* DATA PROVIDED:
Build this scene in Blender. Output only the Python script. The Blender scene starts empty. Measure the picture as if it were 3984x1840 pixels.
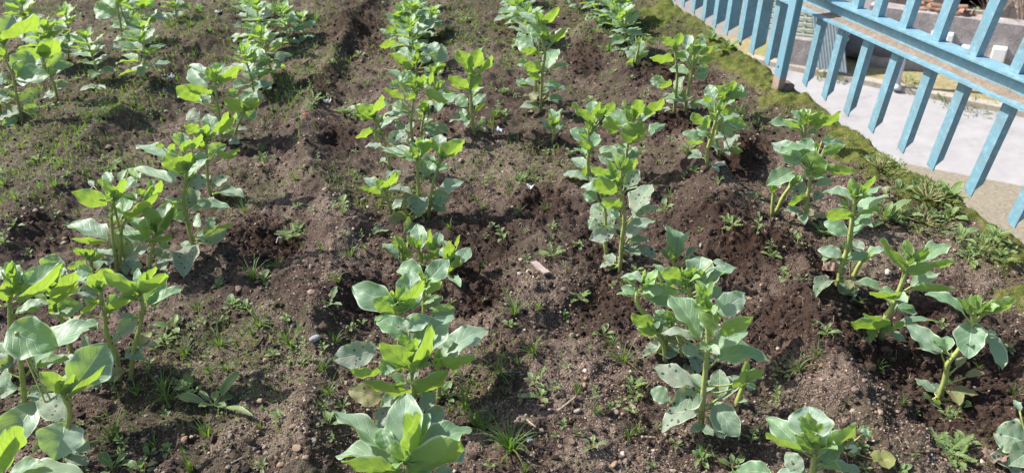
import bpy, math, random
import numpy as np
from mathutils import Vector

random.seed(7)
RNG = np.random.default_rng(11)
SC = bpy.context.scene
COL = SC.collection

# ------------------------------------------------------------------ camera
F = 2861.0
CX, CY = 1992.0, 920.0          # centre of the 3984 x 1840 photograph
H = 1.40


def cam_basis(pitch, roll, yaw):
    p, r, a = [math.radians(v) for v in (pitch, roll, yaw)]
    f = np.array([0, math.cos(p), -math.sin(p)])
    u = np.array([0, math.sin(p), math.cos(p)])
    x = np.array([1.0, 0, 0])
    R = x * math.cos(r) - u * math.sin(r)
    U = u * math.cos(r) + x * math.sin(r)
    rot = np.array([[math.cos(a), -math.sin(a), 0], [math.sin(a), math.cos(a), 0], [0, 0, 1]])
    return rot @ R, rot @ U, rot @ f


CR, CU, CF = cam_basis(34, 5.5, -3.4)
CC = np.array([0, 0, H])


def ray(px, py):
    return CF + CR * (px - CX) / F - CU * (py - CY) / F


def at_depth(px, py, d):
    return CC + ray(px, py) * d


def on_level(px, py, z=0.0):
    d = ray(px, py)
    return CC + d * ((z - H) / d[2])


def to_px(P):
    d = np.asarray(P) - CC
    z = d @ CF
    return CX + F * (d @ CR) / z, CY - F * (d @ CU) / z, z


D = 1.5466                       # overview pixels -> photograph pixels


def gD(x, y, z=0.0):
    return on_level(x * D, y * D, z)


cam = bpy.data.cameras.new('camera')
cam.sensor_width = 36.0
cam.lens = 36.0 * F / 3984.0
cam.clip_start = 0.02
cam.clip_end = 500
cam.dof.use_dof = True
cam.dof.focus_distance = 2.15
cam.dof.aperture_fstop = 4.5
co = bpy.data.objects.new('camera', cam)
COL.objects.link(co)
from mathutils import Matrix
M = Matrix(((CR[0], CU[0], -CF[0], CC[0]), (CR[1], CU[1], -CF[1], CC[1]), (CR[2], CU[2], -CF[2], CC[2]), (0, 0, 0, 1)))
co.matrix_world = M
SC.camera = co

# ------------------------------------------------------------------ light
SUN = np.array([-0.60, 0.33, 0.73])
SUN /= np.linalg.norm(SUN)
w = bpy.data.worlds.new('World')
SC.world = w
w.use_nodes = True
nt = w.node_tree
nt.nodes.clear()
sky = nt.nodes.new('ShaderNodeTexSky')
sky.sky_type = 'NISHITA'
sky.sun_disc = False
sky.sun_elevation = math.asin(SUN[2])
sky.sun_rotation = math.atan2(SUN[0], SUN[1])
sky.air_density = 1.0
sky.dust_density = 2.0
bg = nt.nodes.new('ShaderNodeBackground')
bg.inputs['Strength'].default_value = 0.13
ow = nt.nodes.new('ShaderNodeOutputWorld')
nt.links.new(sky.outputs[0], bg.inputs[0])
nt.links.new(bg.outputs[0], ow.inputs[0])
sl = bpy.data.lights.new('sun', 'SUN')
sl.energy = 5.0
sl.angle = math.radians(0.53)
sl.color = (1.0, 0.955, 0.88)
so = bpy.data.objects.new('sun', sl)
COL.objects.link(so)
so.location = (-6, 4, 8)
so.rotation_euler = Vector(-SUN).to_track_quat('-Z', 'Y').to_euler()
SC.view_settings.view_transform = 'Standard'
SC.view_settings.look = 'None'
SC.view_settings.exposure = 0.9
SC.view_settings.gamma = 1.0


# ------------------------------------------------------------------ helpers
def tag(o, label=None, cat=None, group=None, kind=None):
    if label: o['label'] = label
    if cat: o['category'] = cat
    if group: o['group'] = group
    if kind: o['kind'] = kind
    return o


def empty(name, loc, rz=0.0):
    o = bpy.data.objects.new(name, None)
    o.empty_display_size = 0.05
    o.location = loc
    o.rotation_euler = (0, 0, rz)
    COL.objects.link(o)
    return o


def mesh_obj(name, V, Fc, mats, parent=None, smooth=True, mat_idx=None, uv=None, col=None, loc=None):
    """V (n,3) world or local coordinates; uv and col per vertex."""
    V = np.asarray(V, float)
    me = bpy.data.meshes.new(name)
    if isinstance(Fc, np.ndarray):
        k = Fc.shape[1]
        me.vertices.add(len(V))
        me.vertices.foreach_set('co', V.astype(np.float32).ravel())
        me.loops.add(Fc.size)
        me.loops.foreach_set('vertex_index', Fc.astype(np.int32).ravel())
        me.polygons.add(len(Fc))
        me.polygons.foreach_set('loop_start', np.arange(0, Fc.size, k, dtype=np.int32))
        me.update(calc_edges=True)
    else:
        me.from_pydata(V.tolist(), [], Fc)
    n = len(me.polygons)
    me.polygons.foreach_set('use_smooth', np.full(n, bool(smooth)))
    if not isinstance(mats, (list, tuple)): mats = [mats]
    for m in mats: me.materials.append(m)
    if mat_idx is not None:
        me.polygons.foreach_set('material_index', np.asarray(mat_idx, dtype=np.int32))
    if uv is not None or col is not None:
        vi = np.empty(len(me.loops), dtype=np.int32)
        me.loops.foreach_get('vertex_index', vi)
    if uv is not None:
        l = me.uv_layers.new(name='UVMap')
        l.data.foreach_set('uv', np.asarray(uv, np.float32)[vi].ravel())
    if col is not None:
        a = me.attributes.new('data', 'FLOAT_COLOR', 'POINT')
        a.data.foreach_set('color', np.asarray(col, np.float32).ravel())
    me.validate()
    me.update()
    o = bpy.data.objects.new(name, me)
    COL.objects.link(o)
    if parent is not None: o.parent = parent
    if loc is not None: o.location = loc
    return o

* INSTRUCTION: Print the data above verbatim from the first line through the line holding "COL = SC.collection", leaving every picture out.

* EXERCISE ANSWER:
Build this scene in Blender. Output only the Python script. The Blender scene starts empty. Measure the picture as if it were 3984x1840 pixels.
import bpy, math, random
import numpy as np
from mathutils import Vector

random.seed(7)
RNG = np.random.default_rng(11)
SC = bpy.context.scene
COL = SC.collection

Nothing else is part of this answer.